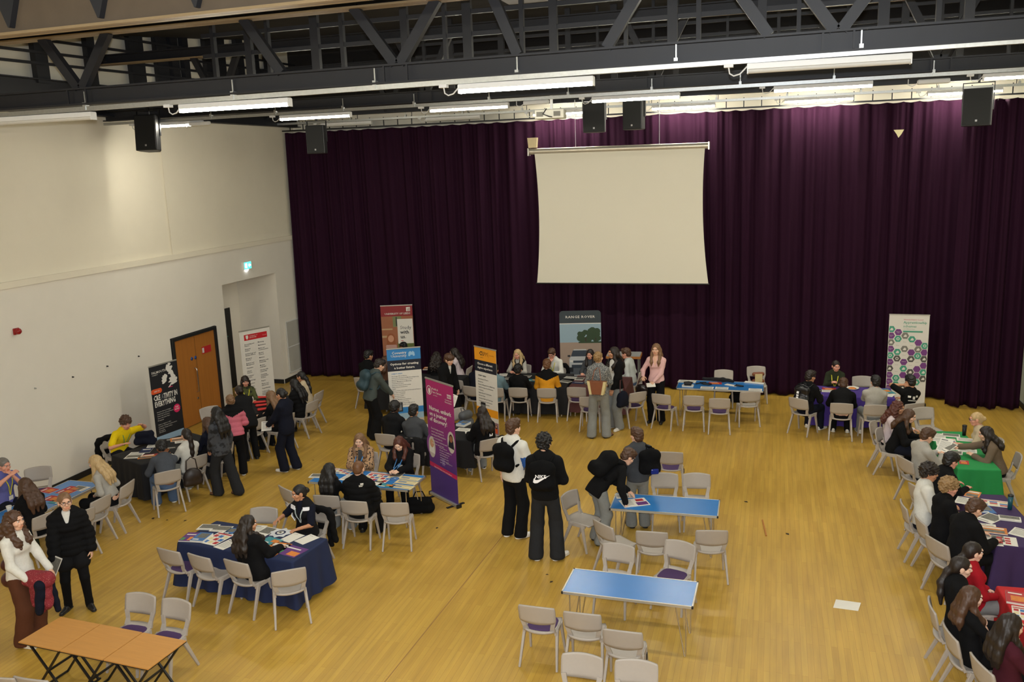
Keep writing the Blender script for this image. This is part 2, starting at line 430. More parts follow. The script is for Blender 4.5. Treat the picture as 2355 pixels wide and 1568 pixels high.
    for i in (0, 1):
        an, fa = legs[i][2], legs[i][3]; f = rotz(fa) @ A3((0, 1, 0)); P += [cap(an, A3((an[0], an[1], .05)) , .04 * s, .035), cap(A3((an[0], an[1], .045)), A3((an[0], an[1], .03)) + f * .13, .033, .022)]
    V, F = soft(P, .02, k=.03)
    sk = mat('skin_' + skin, SKINS[skin], .5, var=.06, scale=30); lip = mat('lips_' + skin, tuple(a * b for a, b in zip(SKINS[skin], (.9, .66, .62))), .4, var=.05)
    hc = hairc or MATS['hair_brown']
    Vs, Fs, Ms = [V], [F], [np.zeros(len(F), int)]; o = len(V)
    HV, HF, HM = HEADS[male]
    Vs.append(HV * hs @ HR.T + HC); Fs.append(HF + o); Ms.append(HM); o += len(HV)
    wr = []
    for i in (0, 1):
        S0, E, W, hn = arms[i]; y = unit(W - E); z = unit(hn - y * (hn @ y)); x = np.cross(y, z)
        hp = hpose[i]
        hv, hf = HANDS[hp]; hv = hv * s * (1.0 if male else .92)
        if i == 1: hv = hv * [-1, 1, 1]; hf = hf[:, ::-1]
        B = np.stack([x, y, z], 1)
        Vs.append(hv @ B.T + W); Fs.append(hf + o); Ms.append(np.zeros(len(hf), int)); o += len(hv)
        wr.append((W, B))
    V = np.concatenate(Vs); F = np.concatenate(Fs); M = np.concatenate(Ms)
    root = link('person', np_mesh('person', V, F, [sk, lip, hc, EYE_W, EYE_D], M), None, (loc[0], loc[1], 0), rz)
    tag(root, label, 'person', group)
    # clothes ---------------------------------------------------------------
    sd = R.uniform(0, 50)
    def put(name, V, F, m, lab=None, mi=None):
        ms = m if isinstance(m, (list, tuple)) else [m]
        c = link(name, np_mesh(name, V, F, ms, mi), root)
        if lab: c['label'] = lab
        return c
    def upper(spec, lvl):
        g = spec.get('g', .014) + lvl
        hem = spec.get('hem', .06); sl = spec.get('sl', 1.95)
        Q = torso(g, hem=hem)[:]
        if 'vee' in spec or spec.get('lowneck'): Q = Q[:6] + Q[7:]
        for i in (0, 1):
            if sl > 0: Q += arm(i, g * (1.0 if sl > 1 else 1.5), sl)
        if spec.get('long'):   # coat skirts over the hips and thighs
            for i in (0, 1): Q.append(cap(legs[i][0], legs[i][0] + (legs[i][1] - legs[i][0]) * spec['long'], .1 * s + g, .09 * s + g))
        if spec.get('collar'): Q += [cap(NB + xs * a + fw * b + nd * .012, NB + xs * c_ + fw * d_ + nd * .012, .02 + g * .3) for a, b, c_, d_ in ((-.05, .035, -.055, -.04), (.05, .035, .055, -.04), (-.055, -.04, .055, -.04))]
        if spec.get('hood'): Q += [ell(NB - fw * .095 - d3 * .03, (.115, .06, .085), np.stack([xs, fw, d3], 1)), cap(NB - xs * .075 - fw * .02, NB - xs * .06 + fw * .05 - d3 * .04, .03), cap(NB + xs * .075 - fw * .02, NB + xs * .06 + fw * .05 - d3 * .04, .03)]
        cv = []
        if spec.get('open'): cv = [cap(P0 + fw * .22 - d1 * .25, P3 + fw * .12, spec['open'] * 1.15, spec['open'], fw, .55)]
        if spec.get('vee'): cv = [cap(NB + fw * .09 + d3 * .03, P3 + fw * .11 - d3 * spec['vee'], .055, .008, fw, .45)]
        if spec.get('slim'): cv = []
        disp = None
        if spec.get('puff'):
            pw = spec['puff']
            def disp(X):
                t = (X - P0) @ d2
                return -.016 * np.abs(np.sin(t * PI / pw)) ** .7 + .007
        V, F = soft(Q, .0145, k=.035, cuts=[(P0 - d1 * hem, -d1)] if not spec.get('long') else (), noise=spec.get('nz', .0035), nfreq=20, seed=sd, disp=disp, carve=cv)
        ms = spec['m'] if isinstance(spec['m'], (list, tuple)) else [spec['m']]
        mi = None
        if len(ms) > 1:
            C = V[F].mean(1); t = (C - P0) @ d2; mi = np.zeros(len(F), int)
            mode = spec.get('split', 'yoke')
            if mode == 'yoke': mi[t > .33 * s + .09 * np.abs((C - P0) @ xs) / .2] = 1
            elif mode == 'band': mi[(t > .1 * s) & (t < .3 * s)] = 1
            elif mode == 'low': mi[t < .30 * s] = 1
            elif mode == 'arms':
                for i in (0, 1):
                    S0, E, W, _ = arms[i]; u = (C - S0) @ unit(E - S0); dd = np.linalg.norm((C - S0) - u[:, None] * unit(E - S0), axis=1)
                    mi[(u > .16) & (u < .40) & (dd < .1) & (np.abs((C - P2) @ xs) > hw * .85)] = 1
        return put(spec.get('name', 'shirt'), V, F, ms, spec.get('label'), mi)
    if top: upper(top, 0)
    if over: upper(over, .012)
    if bottom:
        g = bottom.get('g', .012); w = bottom.get('wide', .02)
        Q = [cap(P0 - A3((0, 0, .03)), P0 + d1 * .075, .158 * s * bw + g, .142 * s * bw + g, fw, 1.34)]
        cut = [(P0 + d1 * .10 * s, d1)] if pose == 'stand' else []
        if bottom.get('short'):
            for i in (0, 1):
                hj, kn = legs[i][0], legs[i][1]; Q.append(cap(hj, hj + (kn - hj) * bottom['short'], .095 * s + g, .095 * s + g + w))
        else:
            for i in (0, 1): Q += leg(i, g, w)
            cut.append(((0, 0, bottom.get('up', .03)), (0, 0, -1)))
        V, F = soft(Q, .0155, k=.03, cuts=cut, noise=.0035, nfreq=18, seed=sd + 3)
        put(bottom.get('name', 'trousers'), V, F, bottom['m'], bottom.get('label'))
        if bottom.get('tights'):
            Q = []
            for i in (0, 1): an_ = legs[i][2]; Q += leg(i, .01, 0) + [cap(an_ + A3((0, 0, .03)), an_ - A3((0, 0, .03)), .052 * s)]
            V, F = soft(Q, .0155, k=.02); put('tights', V, F, bottom['tights'])
    if shoes:
        me = shoe_mesh(*shoes)
        for i in (0, 1):
            an, fa = legs[i][2], legs[i][3]
            c = link('shoe', me, root, (an[0] - .024 * math.sin(fa), an[1] + .024 * math.cos(fa), 0), fa); c.scale = (s * (1.12 if male else 1.04),) * 3
    # hair -------------------------------------------------------------------
    LONG = ('long', 'verylong', 'wavy', 'curlylong', 'lowpony')
    if hair in LONG:
        gg = max([.014] + [t_.get('g', .014) + (.012 if t_ is over else 0) + (.03 if t_.get('hood') else 0) for t_ in (top, over) if t_])
        hd = lambda v: HC + HR @ A3(v) * hs
        LV = lambda a, d: (P3 + d3 * (-d)) - fw * (a * s + gg) if d < .11 * s else P2 - d2 * (d - .115 * s) - fw * (a * s + gg)
        if hair == 'lowpony':
            Q = [ell(hd((0, -.016, .037)), A3((.083, .103, .094)) * hs, HR), ell(hd((0, -.055, -.01)), A3((.077, .055, .075)) * hs, HR), cap(hd((0, -.1, -.03)), hd((0, -.125, -.07)), .034, .04)]
            pts = [hd((0, -.125, -.07)), LV(.1, .0), LV(.11, .12), LV(.115, .24)]; r_ = [.04, .042, .036, .018]
            Q += [cap(pts[i], pts[i + 1], r_[i], r_[i + 1]) for i in range(3)]; fr = [ell(hd((0, .088, -.045)), A3((.07, .072, .118)) * hs, HR), ell(hd((-.085, .02, -.045)), A3((.03, .034, .06)) * hs, HR), ell(hd((.085, .02, -.045)), A3((.03, .034, .06)) * hs, HR)]; ns, nf, nst = .002, 110., .1
        else:
            L = dict(long=.08, verylong=.18, wavy=.14, curlylong=.13)[hair]; w = 1.25 if hair == 'curlylong' else 1.
            Q = [ell(hd((0, -.018, .038)), A3((.088, .108, .097)) * hs, HR), ell(hd((0, -.055, -.02)), A3((.092, .06, .1)) * hs, HR)]
            for x in (-.065, 0, .065):
                j = R.uniform(-.03, .03)
                pts = [hd((x, -.07, -.03)), NB - fw * (.075 + gg) + xs * x * 1.2 + nd * .02, LV(.115, .05) + xs * x * 1.3, LV(.125, L * .6) + xs * x * 1.35, LV(.12, L + .04 + j) + xs * x * 1.2]
                r_ = [.05 * w, .046 * w, .042 * w, .04 * w, .02]
                Q += [cap(pts[i], pts[i + 1], r_[i], r_[i + 1]) for i in range(4)]
            for sx in (-1, 1):
                pts = [hd((sx * .078, -.0, .0)), hd((sx * .085, .005, -.1)), NB + xs * sx * (.085 + gg * .5) + fw * .055, P3 + xs * sx * .085 + fw * (.105 * s + gg) - d3 * .07, P3 + xs * sx * .08 + fw * (.115 * s + gg) - d3 * (.07 + L * .45)]
                r_ = [.03, .032 * w, .034 * w, .034 * w, .016]
                Q += [cap(pts[i], pts[i + 1], r_[i], r_[i + 1]) for i in range(4)]
            if hair == 'curlylong': Q += [ell(hd((sx * .085, -.02, -.09)), (.055, .065, .09)) for sx in (-1, 1)]
            fr = [ell(hd((0, .09, -.04)), A3((.062, .075, .112)) * hs, HR), ell(hd((0, .1, -.14)), A3((.05, .06, .09)) * hs, HR)]
            ns, nf, nst = dict(long=(.004, 110., .08), verylong=(.004, 110., .08), wavy=(.006, 60., .45), curlylong=(.011, 66., .8))[hair]
        V, F = nets(*field(Q, .0105, k=.035, carve=fr, noise=ns, nfreq=nf, nst=nst))
        link('hair', np_mesh('hair', V, F, [hc]), root)
    elif hair:
        key = (hair, hc.name)
        if key not in HAIR_ME:
            hv, hf = hair_geo(hair); HAIR_ME[key] = np_mesh('hair', hv, hf, [hc])
        c = link('hair', HAIR_ME[key], root)
        M4 = Matrix.Identity(4); Rl = HR @ np.diag([hs] * 3)
        for a in range(3):
            for b in range(3): M4[a][b] = Rl[a][b]
            M4[a][3] = HC[a]
        c.matrix_local = M4
    p = Person(); p.root = root; p.HC = HC; p.HR = HR; p.hs = hs; p.P0, p.P1, p.P2, p.P3, p.NB = P0, P1, P2, P3, NB
    p.xs, p.fw, p.d2, p.d3, p.hw, p.s = xs, fw, d2, d3, hw, s; p.arms = arms; p.wr = wr; p.SH = SH; p.legs = legs; p.nd_ = nd
    return p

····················

Pick out every line above that contains the word "wide" and copy it.

### [Solution for this problem]
Keep writing the Blender script for this image. This is part 2, starting at line 430. More parts follow. The script is for Blender 4.5. Treat the picture as 2355 pixels wide and 1568 pixels high.
        g = bottom.get('g', .012); w = bottom.get('wide', .02)